Carl stares at the burgundy leaf-pattern in the carpet while I collect myself. “I met Ada on the bus, you know,” he says. “I came to Fremantle after the war. I was a frontline interpreter. I’m Dutch, but I speak four languages so the Yanks wanted me.”
He opens his wallet and pulls out a small plastic sleeve. He tips a pebble into my hand. “Grenade” he tells me. “They took this shrapnel out of me leg. I howled like a baby. Ada always told me I was a big sook.”
“She tricked me into marrying her, you know,” he says. “I’m Catholic. My family back home didn’t want no Church of England girl. She says to me one day: Can you take me to Hehir street?”
“I know that street” I says to her. “Little church there.”
“We arrive at the church and the priest says to me: Know what you’re here for?”
“Ada had gone and got herself converted. We got married three weeks later.” He leans into me and says: “You girls got your ways of getting your man!”
We’re allowed back into Ada’s room. “She still won’t eat” the nurse tells Carl, as she pushes the lunch trolley out the door. He lifts Ada’s limp arm and nestles it in his. The veins at her wrist are ropey and tinged with green. The lingering remains of a soft-pink manicure stain her nails.
Carl reaches over to the bedside table and picks up a hand mirror with a long gilt handle.
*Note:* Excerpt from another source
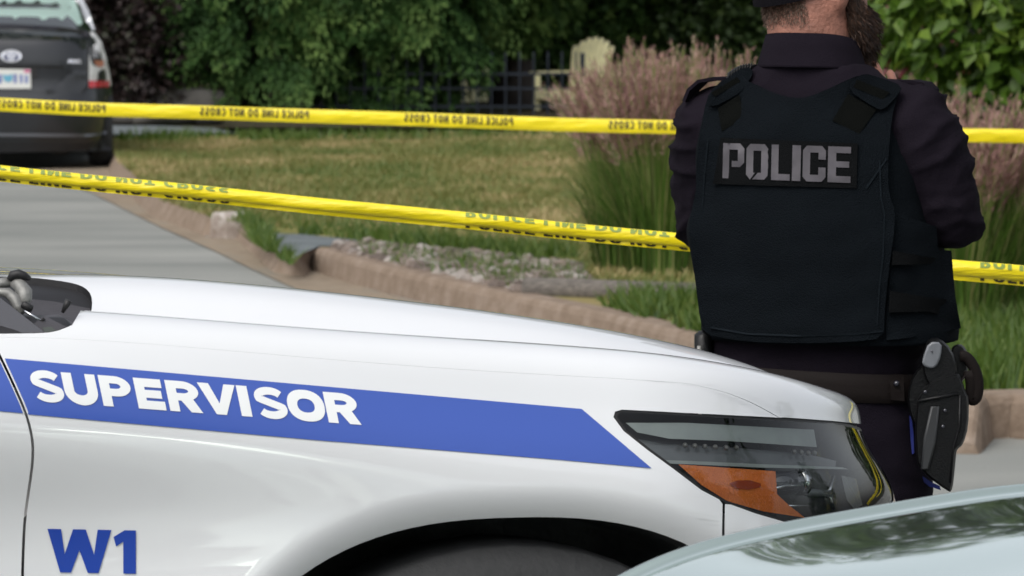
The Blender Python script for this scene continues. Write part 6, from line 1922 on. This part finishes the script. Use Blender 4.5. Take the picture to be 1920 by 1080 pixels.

He holds it so Ada can see her reflection: “Look at those rosy cheeks!” he coos, but Ada doesn’t register.
“I just want my wife back,” he says. I see a tear slide down his cheek.
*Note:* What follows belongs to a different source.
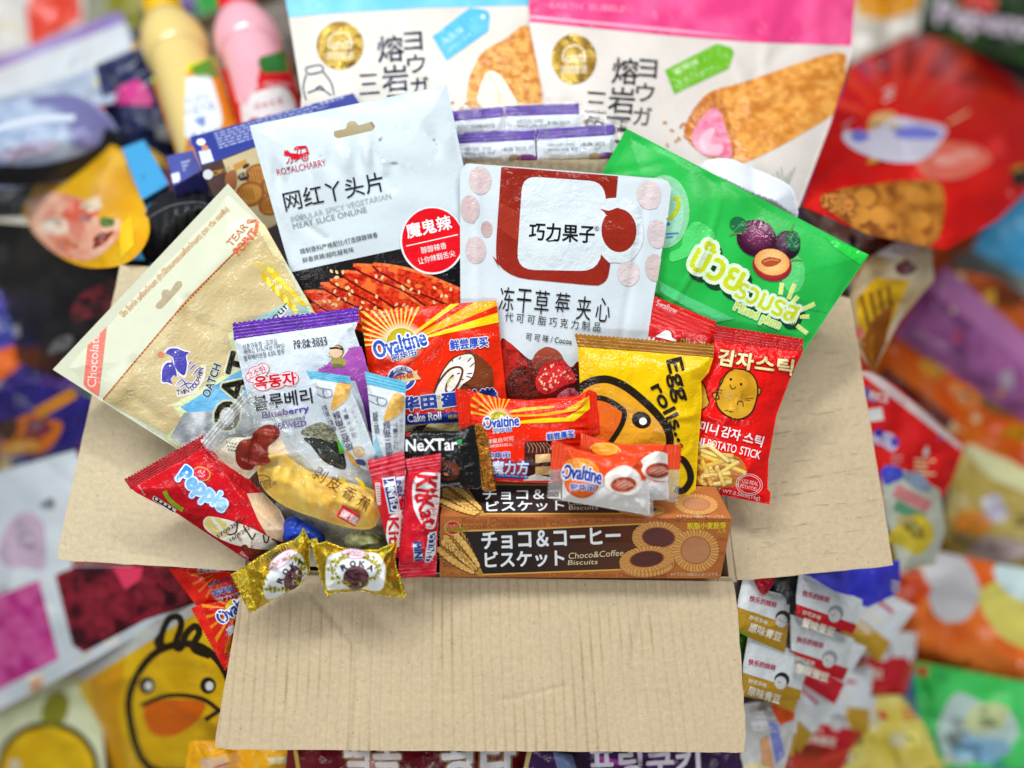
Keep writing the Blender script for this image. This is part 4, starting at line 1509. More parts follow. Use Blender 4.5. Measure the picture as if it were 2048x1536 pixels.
# dark nextar pack
B('snack_pack', 'black chocolate cookie pack with a gold crimped end on the biscuit carton', 'snack pack', (890, 920, .482))
sheet('pack_body', [(804, 872), (815, 861), (915, 862), (949, 848), (958, 900), (964, 979), (930, 977), (860, 966), (800, 950)], '191919', .4745, gx=-.004, at=(890, 920), puff=.005, r=40, ncre=14, cre=.001, cw=6, seed=101, back=.004, step=6, pleat=[((949, 848), (964, 979), 4, .0009, 26)])
sn = CUR['s']
seal('crimped_seal', (970, 849), (991, 982), (963, 980), (945, 848), mott('b0722a', '8a5416', 14, 2), like=sn, n=4, teeth=22, ta=2.4, material='foil')
cs(800, 750, 4.876)
art('picture', surf=sn)
el(470, 930, 118, 100, mott('4a2012', '6a3220', 7, 2), L=2, rot=15, step=8)
el(440, 950, 70, 52, '2e120a', L=3, rot=15)
el(445, 965, 26, 14, 'c07858', L=4, rot=20)
po([(50, 565), (110, 560), (60, 610)], 'c01818', 2)
po(smooth([(545, 648), (570, 630), (605, 630), (600, 660), (570, 675)], 4), '2f9a48', 4)
art('lettering', surf=sn)
tx('NeXTar', (58, 742), (556, 732), 112, 'eef0f0', .035, L=4)
tx('WITH FINE CHOCOLATE', (370, 1092), (585, 1068), 20, 'c8c8c8', .0, L=4)
cs()

# two stick packs
for i, (SB, q, lab) in enumerate((
        ([(620, 756), (701, 769), (705, 785), (716, 812), (752, 908), (749, 922), (735, 941), (705, 930), (690, 905), (640, 800)], ((612, 742), (700, 754), (702, 771), (620, 758)), 'slim white snack stick with light blue end, nearest the yellow cake'),
        ([(734, 768), (811, 786), (810, 850), (808, 912), (770, 930), (748, 905)], ((729, 744), (813, 765), (811, 788), (734, 770)), 'slim white snack stick with light blue end, nearest the black pack'))):
    B('snack_stick', lab, 'snack stick', (700 + 70 * i, 850, .478), group='slim white snack sticks')
    sheet('pack_body', SB, 'd2dade', .4735 - .001 * i, at=(700, 850), puff=.0065, r=34, ncre=7, cre=.0007, cw=6, seed=111 + i, back=.004, step=6)
    st = CUR['s']
    seal('crimped_seal', *q, mott('4aa8cc', '6cc0dc', 12, 1), like=st, n=4, teeth=16, ta=2.4)
    cs(440, 600, 3.84)
    art('picture', surf=st)
    if i == 0:
        po(smooth([(905, 640), (1000, 650), (1000, 690), (975, 760), (880, 840), (850, 830), (870, 740)], 4), mott('d8a040', 'e8c070', 6, 2), 2, step=8)
        po(smooth([(940, 1150), (1000, 1180), (1080, 1290), (1140, 1330), (1060, 1320), (980, 1290), (950, 1210)], 4), 'cf9a4e', 2, clip=True)
        po([(930, 1080), (950, 1090), (960, 1160), (940, 1160)], '8cc4d6', 2, clip=True)
        for a in ([(735, 670), (790, 680), (850, 690), (860, 720), (845, 745), (800, 750), (740, 720)], [(795, 685), (790, 715), (805, 748)]):
            ln(a, 6, '5a6690', 3, smoothn=4)
        el(1065, 1166, 47, 44, 'c8ac86', L=2)
        ln(ellp(1065, 1160, 24, 20, 0, 20, 180, 400), 5, 'eee4d4', 3)
        po(smooth([(1030, 1230), (1090, 1225), (1120, 1250), (1110, 1275), (1060, 1262)], 3), '3a4478', 2)
    else:
        po(smooth([(1335, 720), (1410, 735), (1402, 850), (1290, 930), (1260, 910), (1290, 810)], 4), mott('d8a040', 'e8c070', 6, 2), 2, step=8)
        po([(1180, 1100), (1200, 1040), (1230, 1150), (1270, 1250), (1210, 1240)], '8cc4d6', 2, clip=True)
        for a in ([(1135, 725), (1195, 740), (1270, 760), (1280, 790), (1255, 812), (1200, 800), (1140, 770)], [(1210, 745), (1205, 775), (1220, 806)]):
            ln(a, 6, '5a6690', 3, smoothn=4)
    art('lettering', surf=st)
    if i == 0:
        vtx('熔岩三角酥', (992, 1130), (893, 885), 58, '3a3a62', 163, .012)
        vtx('ヨウガート', (1030, 1035), (950, 850), 34, '5a5a7a', 163, 0)
        vtx('熔岩三角酥', (870, 990), (800, 830), 42, '3a3a52', 163, .01)
        vtx('牛乳味', (1050, 930), (1020, 860), 22, 'a8a8b0', 163, 0)
    else:
        vtx('熔岩三角酥', (1300, 1190), (1278, 960), 56, '3a3a62', 176, .012)
        vtx('ヨウガート', (1352, 1130), (1345, 960), 34, '5a5a7a', 176, 0)
        vtx('熔岩三角酥', (1205, 1010), (1190, 880), 40, '3a3a52', 174, .01)
        vtx('牛乳味', (1392, 1000), (1394, 930), 22, 'a8a8b0', 176, 0)
    cs()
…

He leans in and plants a kiss on Ada’s slackened mouth. We sit in silence by her bedside. Ada shifts in the bed, swallows uncomfortably. Her eyes focus, settling on her husband. Her voice is trembly with the effort of speech but there’s no mistaking what she whispers: “I see a beautiful face.” And then she turns her head away and stares unblinkingly at the door.